Pub Date: July 1st, 2006
ISBN: 1-85242-894-5
Publisher: Serpent’s Tail

Where have you gone, Margaret Thatcher? A randy Britain turns its eyes to you.

Charlie is getting old—he’s about to celebrate his 70th birthday—but he’s not dead yet, not with Viagra around. (And damn the doctors who say he can’t take it because of his failing ticker.) His wife, Dorothy, stoically accepts the sexual drive the little blue pill generates in her husband, but then she’s stoic in general—so much so that she can even tolerate Charlie’s long-time mistress, Janet. Vignettes about each of Charlie’s four daughters—two with Dorothy, two with Janet—drive the latest novel by Sutton (Kid’s Stuff, 2005), who seems to believe that the conscience of a country would be obvious if only we better understood its underwear-shopping habits. Each woman is framed around her busted relationships, choice in panties and sexual need: Catherine’s a mother of three who sleeps around and resents her ex-husband’s rejection of her for another man; Zara can’t decide if she should dump her boyfriend (he can barely speak English, but he’s great in the sack); Sally satisfies herself with a garden hose; and Alicia is turned off by her boyfriend Mikey’s trips to a strip club, but ashamed of her own dalliance with a fellow teacher.
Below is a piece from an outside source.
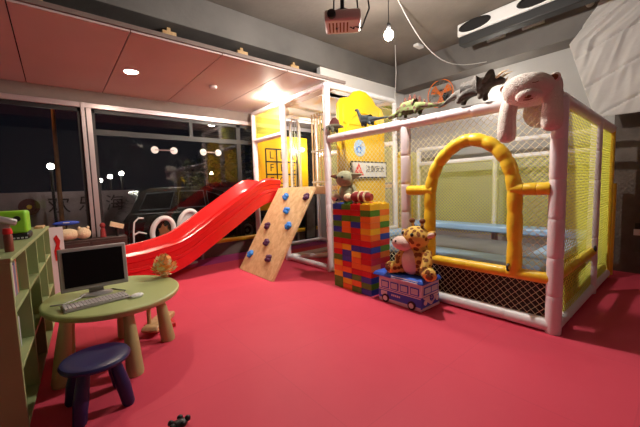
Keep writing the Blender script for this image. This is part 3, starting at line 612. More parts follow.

Willfully pulpy, porny and junky, this novel has a few moments in which the characters’ wanton lusts make for some smart, revealing comedy—Janet’s hunt for a vibrator becomes a taut essay on divorce, motherhood and the world of retail. But mostly Sutton is a writer of little nuance whose attitude toward the people he invents borders on contempt—he captures these men and women at their most embarrassed and intimate, not just to expose them for the insecure, needy people they are, but to mock them for it. Does he mean to say that these people are sad victims of a culture that insists they fit a certain model of sexiness, or is he just taking whacks at them? The author seems unaware that there’s a distinction.

Defiantly bawdy, but ultimately hollow.